Mountain Villa Circle Featured in Austin HOME Magazine, Fall 2012

If you grew up in Central Texas, chances are you spent a great deal of your childhood playing in the woods. You’d waste hours under the shade of giant tree branches, playing Swiss Family Robinson in homemade tree forts and making cool discoveries about bugs and how dirty you can make your blue jeans. For some, those days never got old.

That’s the case for a young techie, who, in 2009, set out on a search for a new home. He became totally captivated by a contemporary two-story house nearly hidden by ancient oak trees in the Northwest Hills. Myriad floor-to-ceiling windows in the house made walking through the space feel like a stroll through the woods. He was sold. And that’s when the cool discoveries began.
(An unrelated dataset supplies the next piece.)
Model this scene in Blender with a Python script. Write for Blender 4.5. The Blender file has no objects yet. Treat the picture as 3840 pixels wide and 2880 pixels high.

The homeowner, a local tech-industry entrepreneur who got his start in software development and who asked to remain anonymous, approached Austin-based husband and wife architects Ulrich Dangel and Tami Glass, who own the firm Glass and Dangel, and who are professors at the UT School of Architecture, to help with a remodel of the house. Soon, through their research, the architects discovered that the unique home in the forest was an original design by famed local architect Alan Taniguchi, the former dean of UT’s architecture school and former director of Rice University’s School of Architecture.

They were both already familiar with Taniguchi’s work, since the architect, who died in 1998, was an eminent influence on the mid-century modern home designs of the lower Rio Grande Valley. His father, Isamu, was responsible for the creation of the Japanese garden at Zilker Botanical Gardens, a style that influenced his son’s adoption of expertly creating spaces that are in tune with their surrounding environments.

“We felt privileged and honored to work on one of their projects,” Glass says. “We feel like the success of our work was because we had such a great base to build upon.”

As they pressed on, they unearthed more gems about the site. They found the house had won a Texas Society of Architects Award in 1982 and discovered that Evan Taniguchi, Alan’s son, was also an architect who still had a small firm in Austin. When they reached out to him, Evan was able to locate parts of the original hand-drawn sketches to give Dangel and Glass insight into the house’s origins.